Allah’ın emirlerine göre yaşamaya çalışan insanların sözlerine kulak verirler. Allah’ı dinlemeyenlerin diğer insanları da dinlemeyeceklerini unutmazlar. En sadık insanın Allah’ın emirlerine riayet eden insanlar olduğunu bilir ve bu minvalde davranırlar.
Allah’ın ayetlerini okuyanların kitaplarını okumaya çalışırlar. Okuduklarıyla imtihan olduklarını bilirler. Okudukları her kelime ile Allah’a isyan edip etmediklerini de kontrol ederler.
Allah’ı ve emirlerini sorgulamaya kalkışmazlar. Böyle bir yükün altından kalkamayacaklarını gayet iyi bilirler. “Dini vecibeleri sorgulayın” diyen insanları didik didik sorgularlar; amaçlarına, art niyetlerine ve ulaşmak istedikleri hedeflere odaklanırlar. Tüm iş ve işlemlerini, sorgulamak dahil, ayetler ışığında yaparlar.
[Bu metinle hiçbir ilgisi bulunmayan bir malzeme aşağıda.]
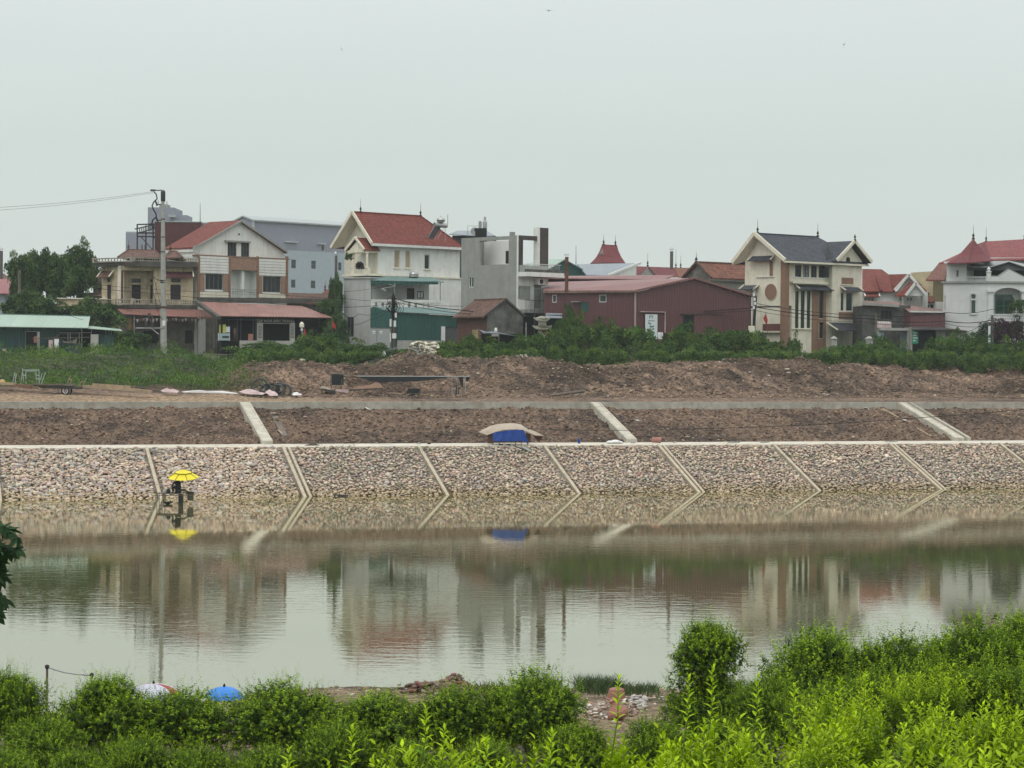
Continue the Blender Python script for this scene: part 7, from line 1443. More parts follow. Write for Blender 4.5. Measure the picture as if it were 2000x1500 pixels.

Allah’ın dinini dert edinenleri kendilerine dert edinirler. Hal ve hatırını sorarlar. Ellerinden geldiği oranda yardımcı olmaya çalışırlar. Edindikleri dertlerin neredeyse tamamı dünyadan çok ahirete yönelik olmasına da dikkat ederler. Dünya dertlerinin geçici olduğunu bilirler ve öyle inanırlar. Her derdin son bulacağı bir noktanın olduğunu, bu noktanın da mezar olduğuna kanidirler.
Ölümü unutmazlar! (Tirmizî, Zühd, 4) Her an ölecek gibi bir hazırlığın içindedirler. Yaşamın; geri dönüşü olmayan bir yolculuk olduğunun farkındadırlar. Ömür hazinesinin, atan saniyelerle kaybedilen bir hazine olduğunun farkındadırlar.
Cenneti, cehennemi, hesabı, kitabı bir an olsun akıllarından çıkarmazlar. Küpe gibi taşırlar yanlarında. Bir iyilik yaptıkları zaman cennetin kokusunu, bir kötülüğe düştükleri zaman da cehennemin hararetini yakından hissederler. Yaptıkları her işi; kimsenin kimseye yardım edemeyeceği bir güne göre tasarlarlar. (Bakara/123)
Cennetten ümitlerini kesmezler, cehennemden tamamıyla azade olduklarına da inanmazlar. “Beynel havf ve reca” düsturuna yapışırlar.